Interestingly, Obama is at loggerheads with Hispanic activists over a policy designed to make amnesty more palatable.  The President has continued the Bush administration’s Secure Communities program, which identifies illegal immigrants already in state and local custody.  This has helped boost deportation statistics by putting criminal aliens on a fast track out of the country while leaving most run-of-the-mill illegals alone.

Many liberal jurisdictions are starting to opt out of Secure Communities, because even this limited immigration enforcement is too much for them.  But just like the Bush administration that cooked up this program, the Obama administration is using selective enforcement to sell amnesty down the road.  That’s why Obama can support Secure Communities, on the one hand, and then file lawsuits against Arizona, which wants to use local law enforcement against illegal immigration in general.  Unlike La Raza, the pro-amnesty political professionals are taking the long view.

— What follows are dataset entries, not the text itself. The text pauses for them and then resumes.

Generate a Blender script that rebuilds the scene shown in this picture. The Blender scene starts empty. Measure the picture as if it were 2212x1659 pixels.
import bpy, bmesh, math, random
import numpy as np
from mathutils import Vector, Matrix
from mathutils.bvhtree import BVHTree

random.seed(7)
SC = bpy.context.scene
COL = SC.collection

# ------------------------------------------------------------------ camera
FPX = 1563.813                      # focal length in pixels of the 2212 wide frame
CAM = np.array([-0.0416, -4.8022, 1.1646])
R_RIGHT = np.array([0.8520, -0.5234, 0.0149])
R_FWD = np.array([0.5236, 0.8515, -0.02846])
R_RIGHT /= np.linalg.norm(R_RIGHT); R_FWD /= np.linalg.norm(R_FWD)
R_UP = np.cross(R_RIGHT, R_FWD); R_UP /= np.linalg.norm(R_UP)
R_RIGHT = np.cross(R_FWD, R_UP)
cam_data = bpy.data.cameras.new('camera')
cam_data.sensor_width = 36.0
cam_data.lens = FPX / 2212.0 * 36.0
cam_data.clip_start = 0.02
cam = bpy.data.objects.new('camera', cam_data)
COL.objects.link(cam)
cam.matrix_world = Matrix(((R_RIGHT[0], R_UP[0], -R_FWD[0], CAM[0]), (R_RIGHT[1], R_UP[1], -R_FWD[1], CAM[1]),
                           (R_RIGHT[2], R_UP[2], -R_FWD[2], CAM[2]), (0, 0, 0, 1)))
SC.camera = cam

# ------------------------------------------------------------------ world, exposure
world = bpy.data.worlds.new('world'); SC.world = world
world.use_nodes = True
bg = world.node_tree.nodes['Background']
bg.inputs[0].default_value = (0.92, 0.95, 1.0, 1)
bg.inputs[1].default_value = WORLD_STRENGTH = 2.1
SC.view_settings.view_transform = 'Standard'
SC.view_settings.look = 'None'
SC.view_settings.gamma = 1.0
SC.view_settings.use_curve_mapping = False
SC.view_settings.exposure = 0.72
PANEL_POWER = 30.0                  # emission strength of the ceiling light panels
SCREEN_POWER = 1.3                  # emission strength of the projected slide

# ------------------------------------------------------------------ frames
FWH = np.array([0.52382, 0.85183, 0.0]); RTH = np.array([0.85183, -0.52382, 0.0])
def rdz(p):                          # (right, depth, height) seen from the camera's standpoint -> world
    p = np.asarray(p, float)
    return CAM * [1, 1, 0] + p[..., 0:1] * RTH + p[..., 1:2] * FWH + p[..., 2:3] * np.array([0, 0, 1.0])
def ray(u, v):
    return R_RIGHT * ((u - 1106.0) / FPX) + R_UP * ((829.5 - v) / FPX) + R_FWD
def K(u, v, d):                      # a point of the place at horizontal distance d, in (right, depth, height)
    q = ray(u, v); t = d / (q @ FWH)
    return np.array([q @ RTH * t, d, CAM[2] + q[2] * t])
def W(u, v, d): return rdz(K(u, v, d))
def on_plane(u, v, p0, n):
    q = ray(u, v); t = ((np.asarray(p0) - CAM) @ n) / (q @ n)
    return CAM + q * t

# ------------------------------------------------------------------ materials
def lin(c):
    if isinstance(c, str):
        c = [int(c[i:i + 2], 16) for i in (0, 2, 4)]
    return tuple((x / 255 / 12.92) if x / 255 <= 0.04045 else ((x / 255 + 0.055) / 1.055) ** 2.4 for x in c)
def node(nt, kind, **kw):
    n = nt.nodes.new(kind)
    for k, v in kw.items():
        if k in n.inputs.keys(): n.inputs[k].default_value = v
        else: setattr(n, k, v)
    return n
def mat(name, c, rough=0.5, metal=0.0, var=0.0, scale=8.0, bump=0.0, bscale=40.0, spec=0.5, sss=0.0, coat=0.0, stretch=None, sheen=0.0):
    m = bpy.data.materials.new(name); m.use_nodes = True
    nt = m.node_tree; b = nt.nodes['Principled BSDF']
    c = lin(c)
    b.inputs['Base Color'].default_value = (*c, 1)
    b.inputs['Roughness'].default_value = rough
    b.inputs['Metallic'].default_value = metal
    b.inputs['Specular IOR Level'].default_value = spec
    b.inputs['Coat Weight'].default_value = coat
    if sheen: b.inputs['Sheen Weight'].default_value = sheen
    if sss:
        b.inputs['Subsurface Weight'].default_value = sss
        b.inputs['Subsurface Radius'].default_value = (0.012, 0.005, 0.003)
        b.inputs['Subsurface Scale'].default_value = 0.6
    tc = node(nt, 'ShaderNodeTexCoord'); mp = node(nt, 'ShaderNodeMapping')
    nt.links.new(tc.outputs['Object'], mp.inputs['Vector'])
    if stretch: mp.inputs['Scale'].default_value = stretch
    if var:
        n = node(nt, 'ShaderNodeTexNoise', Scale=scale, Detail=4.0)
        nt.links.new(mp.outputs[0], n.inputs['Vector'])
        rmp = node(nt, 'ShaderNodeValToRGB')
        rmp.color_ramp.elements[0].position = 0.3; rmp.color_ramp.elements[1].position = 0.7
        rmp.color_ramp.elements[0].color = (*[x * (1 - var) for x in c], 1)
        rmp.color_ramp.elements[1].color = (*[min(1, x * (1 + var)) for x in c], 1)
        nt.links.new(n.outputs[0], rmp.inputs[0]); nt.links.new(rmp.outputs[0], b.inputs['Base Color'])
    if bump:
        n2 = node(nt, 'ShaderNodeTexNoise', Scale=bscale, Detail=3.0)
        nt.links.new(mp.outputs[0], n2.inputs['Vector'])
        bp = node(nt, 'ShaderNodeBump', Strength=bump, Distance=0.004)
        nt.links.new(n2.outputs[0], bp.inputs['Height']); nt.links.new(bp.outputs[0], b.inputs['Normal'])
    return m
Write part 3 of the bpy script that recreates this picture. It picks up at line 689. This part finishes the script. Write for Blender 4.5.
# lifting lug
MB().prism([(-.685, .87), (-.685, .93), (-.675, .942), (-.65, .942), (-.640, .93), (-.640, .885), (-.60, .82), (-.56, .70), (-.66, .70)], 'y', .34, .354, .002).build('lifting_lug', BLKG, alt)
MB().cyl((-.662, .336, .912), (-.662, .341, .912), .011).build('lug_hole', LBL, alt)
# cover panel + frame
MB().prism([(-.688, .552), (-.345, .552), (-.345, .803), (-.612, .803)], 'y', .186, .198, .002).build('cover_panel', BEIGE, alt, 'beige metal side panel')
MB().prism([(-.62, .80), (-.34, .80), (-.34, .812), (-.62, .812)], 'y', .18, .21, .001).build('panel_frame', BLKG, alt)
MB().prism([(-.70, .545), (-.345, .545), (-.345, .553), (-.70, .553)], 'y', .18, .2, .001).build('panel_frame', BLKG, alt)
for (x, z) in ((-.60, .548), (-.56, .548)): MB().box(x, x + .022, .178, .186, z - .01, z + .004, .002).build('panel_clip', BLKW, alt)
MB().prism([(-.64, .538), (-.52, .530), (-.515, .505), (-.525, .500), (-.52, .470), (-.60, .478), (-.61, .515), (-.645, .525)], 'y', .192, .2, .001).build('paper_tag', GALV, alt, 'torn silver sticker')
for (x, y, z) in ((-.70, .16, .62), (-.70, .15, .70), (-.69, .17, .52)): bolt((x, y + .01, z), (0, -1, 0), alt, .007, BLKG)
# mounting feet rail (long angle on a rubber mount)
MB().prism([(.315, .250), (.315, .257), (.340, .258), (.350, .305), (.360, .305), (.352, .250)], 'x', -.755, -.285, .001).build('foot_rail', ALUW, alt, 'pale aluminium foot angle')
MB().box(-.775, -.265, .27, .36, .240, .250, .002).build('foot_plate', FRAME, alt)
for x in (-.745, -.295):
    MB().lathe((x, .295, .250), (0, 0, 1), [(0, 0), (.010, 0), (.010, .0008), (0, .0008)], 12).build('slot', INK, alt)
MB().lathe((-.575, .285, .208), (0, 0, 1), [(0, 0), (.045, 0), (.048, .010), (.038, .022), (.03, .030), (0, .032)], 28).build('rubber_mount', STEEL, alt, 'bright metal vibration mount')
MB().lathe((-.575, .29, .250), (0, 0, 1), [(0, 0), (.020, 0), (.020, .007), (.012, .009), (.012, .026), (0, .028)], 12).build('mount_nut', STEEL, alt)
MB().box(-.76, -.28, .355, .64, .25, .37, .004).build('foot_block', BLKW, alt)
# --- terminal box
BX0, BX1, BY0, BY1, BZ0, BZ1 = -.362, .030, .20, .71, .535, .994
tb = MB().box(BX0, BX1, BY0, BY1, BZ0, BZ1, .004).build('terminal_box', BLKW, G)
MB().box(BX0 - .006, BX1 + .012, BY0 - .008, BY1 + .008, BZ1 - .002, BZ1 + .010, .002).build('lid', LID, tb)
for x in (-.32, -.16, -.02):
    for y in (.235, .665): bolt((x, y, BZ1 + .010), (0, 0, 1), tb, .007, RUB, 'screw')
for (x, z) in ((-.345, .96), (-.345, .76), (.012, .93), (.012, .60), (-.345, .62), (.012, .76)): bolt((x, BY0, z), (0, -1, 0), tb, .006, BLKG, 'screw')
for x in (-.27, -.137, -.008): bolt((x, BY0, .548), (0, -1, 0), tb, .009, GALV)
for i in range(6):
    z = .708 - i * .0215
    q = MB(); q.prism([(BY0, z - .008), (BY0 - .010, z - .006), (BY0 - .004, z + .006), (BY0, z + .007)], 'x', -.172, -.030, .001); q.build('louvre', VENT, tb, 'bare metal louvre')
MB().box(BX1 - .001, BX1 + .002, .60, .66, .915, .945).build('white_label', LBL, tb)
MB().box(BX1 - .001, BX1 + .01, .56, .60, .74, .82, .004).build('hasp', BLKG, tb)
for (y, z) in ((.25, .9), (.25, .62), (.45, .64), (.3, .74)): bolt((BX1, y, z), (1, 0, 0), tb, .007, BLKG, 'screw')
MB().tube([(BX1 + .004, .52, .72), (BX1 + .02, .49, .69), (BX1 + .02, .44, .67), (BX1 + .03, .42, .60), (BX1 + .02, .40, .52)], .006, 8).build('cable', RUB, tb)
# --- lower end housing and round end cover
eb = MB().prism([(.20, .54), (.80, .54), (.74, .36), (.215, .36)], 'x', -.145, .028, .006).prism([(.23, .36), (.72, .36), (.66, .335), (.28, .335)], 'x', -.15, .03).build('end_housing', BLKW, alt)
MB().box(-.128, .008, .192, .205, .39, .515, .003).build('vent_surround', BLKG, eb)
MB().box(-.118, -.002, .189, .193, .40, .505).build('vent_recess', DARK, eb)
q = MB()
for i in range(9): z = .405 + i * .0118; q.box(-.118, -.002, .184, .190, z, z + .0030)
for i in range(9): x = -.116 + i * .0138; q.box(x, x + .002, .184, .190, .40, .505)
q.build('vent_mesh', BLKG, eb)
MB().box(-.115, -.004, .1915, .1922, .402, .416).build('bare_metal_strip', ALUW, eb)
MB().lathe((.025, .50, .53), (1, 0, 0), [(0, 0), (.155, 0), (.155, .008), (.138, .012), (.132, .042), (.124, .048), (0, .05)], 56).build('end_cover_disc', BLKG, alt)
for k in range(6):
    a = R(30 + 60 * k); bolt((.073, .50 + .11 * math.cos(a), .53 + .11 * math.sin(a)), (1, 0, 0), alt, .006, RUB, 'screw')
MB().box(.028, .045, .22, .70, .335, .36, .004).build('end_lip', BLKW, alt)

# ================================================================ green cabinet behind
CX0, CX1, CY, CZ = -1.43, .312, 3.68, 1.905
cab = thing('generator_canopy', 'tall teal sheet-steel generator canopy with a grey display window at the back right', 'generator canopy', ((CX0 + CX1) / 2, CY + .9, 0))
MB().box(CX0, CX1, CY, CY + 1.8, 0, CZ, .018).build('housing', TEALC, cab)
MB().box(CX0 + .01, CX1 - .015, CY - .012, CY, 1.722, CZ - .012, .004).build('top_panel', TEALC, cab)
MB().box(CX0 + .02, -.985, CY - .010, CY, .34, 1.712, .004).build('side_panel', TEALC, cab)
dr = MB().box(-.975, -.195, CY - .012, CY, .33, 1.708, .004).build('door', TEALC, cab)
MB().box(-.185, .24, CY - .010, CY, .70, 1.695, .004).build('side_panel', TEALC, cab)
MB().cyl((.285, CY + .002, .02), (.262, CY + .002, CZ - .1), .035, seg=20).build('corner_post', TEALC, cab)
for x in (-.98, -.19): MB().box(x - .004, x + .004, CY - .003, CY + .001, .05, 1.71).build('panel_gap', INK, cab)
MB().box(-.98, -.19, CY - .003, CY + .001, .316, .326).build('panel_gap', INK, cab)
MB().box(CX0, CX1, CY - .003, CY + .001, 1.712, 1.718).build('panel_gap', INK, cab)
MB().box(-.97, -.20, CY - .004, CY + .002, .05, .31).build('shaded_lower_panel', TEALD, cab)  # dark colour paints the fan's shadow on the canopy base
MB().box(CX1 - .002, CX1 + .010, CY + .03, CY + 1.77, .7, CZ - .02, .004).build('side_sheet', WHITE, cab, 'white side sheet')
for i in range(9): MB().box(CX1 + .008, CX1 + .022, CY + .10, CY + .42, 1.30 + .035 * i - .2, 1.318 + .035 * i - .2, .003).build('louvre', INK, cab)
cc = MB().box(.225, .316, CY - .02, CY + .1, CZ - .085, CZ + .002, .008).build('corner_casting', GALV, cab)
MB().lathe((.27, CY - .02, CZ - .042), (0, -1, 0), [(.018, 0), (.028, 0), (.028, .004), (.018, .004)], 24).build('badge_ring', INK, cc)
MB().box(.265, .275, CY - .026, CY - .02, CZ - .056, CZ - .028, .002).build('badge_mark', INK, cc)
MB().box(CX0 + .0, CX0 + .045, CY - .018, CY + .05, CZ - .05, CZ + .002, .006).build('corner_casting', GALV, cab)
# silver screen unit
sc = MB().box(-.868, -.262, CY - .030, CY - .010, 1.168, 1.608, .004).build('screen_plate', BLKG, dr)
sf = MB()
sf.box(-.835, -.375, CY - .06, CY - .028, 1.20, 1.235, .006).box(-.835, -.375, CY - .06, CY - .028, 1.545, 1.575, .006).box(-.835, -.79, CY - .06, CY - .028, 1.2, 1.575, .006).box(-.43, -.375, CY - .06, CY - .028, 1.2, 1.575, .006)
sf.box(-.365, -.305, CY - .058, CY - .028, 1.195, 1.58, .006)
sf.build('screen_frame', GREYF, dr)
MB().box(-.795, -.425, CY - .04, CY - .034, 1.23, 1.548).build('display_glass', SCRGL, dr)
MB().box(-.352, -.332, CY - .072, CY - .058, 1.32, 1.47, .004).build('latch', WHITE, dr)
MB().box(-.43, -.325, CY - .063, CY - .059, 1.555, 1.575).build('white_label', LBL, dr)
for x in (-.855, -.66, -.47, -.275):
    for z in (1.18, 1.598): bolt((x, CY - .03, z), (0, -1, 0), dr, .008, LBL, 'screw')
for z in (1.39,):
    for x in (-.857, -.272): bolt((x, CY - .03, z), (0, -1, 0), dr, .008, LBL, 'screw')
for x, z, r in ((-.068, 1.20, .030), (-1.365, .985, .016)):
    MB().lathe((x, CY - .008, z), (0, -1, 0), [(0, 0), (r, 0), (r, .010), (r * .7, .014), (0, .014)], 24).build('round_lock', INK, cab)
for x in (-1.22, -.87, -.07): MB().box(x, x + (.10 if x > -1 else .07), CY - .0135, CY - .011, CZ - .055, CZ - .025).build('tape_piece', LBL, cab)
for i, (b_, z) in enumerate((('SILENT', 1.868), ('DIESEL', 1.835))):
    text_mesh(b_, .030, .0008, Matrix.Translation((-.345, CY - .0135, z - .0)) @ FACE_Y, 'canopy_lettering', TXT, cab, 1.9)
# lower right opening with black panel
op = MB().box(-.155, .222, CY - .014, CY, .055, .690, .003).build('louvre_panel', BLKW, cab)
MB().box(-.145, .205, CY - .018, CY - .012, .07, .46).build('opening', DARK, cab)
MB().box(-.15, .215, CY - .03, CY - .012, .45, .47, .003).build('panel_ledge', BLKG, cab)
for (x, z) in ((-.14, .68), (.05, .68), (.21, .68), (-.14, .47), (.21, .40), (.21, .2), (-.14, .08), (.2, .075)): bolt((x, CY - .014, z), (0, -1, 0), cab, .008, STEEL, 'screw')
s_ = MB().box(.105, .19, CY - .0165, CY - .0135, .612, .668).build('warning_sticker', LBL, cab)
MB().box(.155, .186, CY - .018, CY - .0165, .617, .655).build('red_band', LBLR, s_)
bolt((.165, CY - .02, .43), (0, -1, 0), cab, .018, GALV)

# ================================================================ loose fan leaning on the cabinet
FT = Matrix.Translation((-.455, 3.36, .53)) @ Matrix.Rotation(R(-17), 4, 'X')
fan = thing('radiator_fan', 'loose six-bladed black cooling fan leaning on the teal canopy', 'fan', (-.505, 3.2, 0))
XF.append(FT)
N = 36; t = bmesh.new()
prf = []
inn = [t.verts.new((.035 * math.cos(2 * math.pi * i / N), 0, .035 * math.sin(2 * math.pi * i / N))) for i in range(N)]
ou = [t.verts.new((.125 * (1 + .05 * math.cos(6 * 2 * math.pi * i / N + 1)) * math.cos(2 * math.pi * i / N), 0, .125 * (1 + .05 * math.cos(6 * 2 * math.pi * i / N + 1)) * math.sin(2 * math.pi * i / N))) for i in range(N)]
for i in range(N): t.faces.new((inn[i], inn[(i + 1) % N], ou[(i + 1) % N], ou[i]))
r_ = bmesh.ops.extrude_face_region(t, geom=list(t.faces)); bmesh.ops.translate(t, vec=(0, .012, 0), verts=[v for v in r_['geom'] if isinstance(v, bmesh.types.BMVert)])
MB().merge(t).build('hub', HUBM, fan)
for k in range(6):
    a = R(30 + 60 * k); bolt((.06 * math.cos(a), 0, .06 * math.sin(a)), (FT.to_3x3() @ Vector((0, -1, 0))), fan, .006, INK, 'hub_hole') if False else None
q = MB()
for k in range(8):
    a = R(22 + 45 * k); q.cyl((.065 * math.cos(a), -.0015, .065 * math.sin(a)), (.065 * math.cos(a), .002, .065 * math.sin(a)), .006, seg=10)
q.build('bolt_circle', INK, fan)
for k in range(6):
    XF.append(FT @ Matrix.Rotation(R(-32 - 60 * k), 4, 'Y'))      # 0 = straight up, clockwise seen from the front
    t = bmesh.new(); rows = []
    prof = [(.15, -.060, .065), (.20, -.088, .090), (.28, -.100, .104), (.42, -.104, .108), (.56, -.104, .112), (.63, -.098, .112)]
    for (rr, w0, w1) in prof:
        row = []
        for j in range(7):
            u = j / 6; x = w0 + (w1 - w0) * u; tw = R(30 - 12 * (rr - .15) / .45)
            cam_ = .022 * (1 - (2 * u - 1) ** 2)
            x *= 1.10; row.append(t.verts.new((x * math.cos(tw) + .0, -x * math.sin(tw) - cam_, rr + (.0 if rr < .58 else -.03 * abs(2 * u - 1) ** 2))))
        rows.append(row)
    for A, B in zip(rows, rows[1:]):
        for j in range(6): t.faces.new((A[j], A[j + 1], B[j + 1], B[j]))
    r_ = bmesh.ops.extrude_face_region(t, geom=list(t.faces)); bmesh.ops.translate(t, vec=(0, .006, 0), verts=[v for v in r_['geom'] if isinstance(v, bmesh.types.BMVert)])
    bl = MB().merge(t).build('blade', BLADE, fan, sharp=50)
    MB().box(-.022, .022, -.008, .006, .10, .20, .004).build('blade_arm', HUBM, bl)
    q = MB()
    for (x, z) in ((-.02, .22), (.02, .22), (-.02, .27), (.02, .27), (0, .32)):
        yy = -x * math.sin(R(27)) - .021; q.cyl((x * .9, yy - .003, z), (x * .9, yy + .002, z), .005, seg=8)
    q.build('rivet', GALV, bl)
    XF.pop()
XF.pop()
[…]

With the 2012 presidential election fast approaching, Team Obama is shrinking from the long view a little bit.  Florida, Colorado, Nevada, New Mexico, and even North Carolina all have significant Hispanic populations, and these are the states that will determine who wins the White House.  Redolent of the Clinton administration’s naturalization of a large number of immigrants right before the 1996 election, Obama needs to reshape immigration policy in a way that gets out the Latino vote even if Congress won’t go along.

Thus ICE, USCIS, and DHS talk about a leniency you will never read about in memos distributed within the IRS.  Who knows how many people will benefit from administrative amnesty now that illegal immigration by itself is frequently no longer treated as if it is illegal?  The administration is pursuing these ends through the highly technical means of memorandum mumbo-jumbo, so as to avoid the kind of backlash that annually sank the McCain-Kennedy amnesties under Bush.  They hope voters will turn a blind eye to Janet Napolitano as she turns a blind eye to vast numbers of illegal immigrants who simply aren’t an enforcement priority anymore.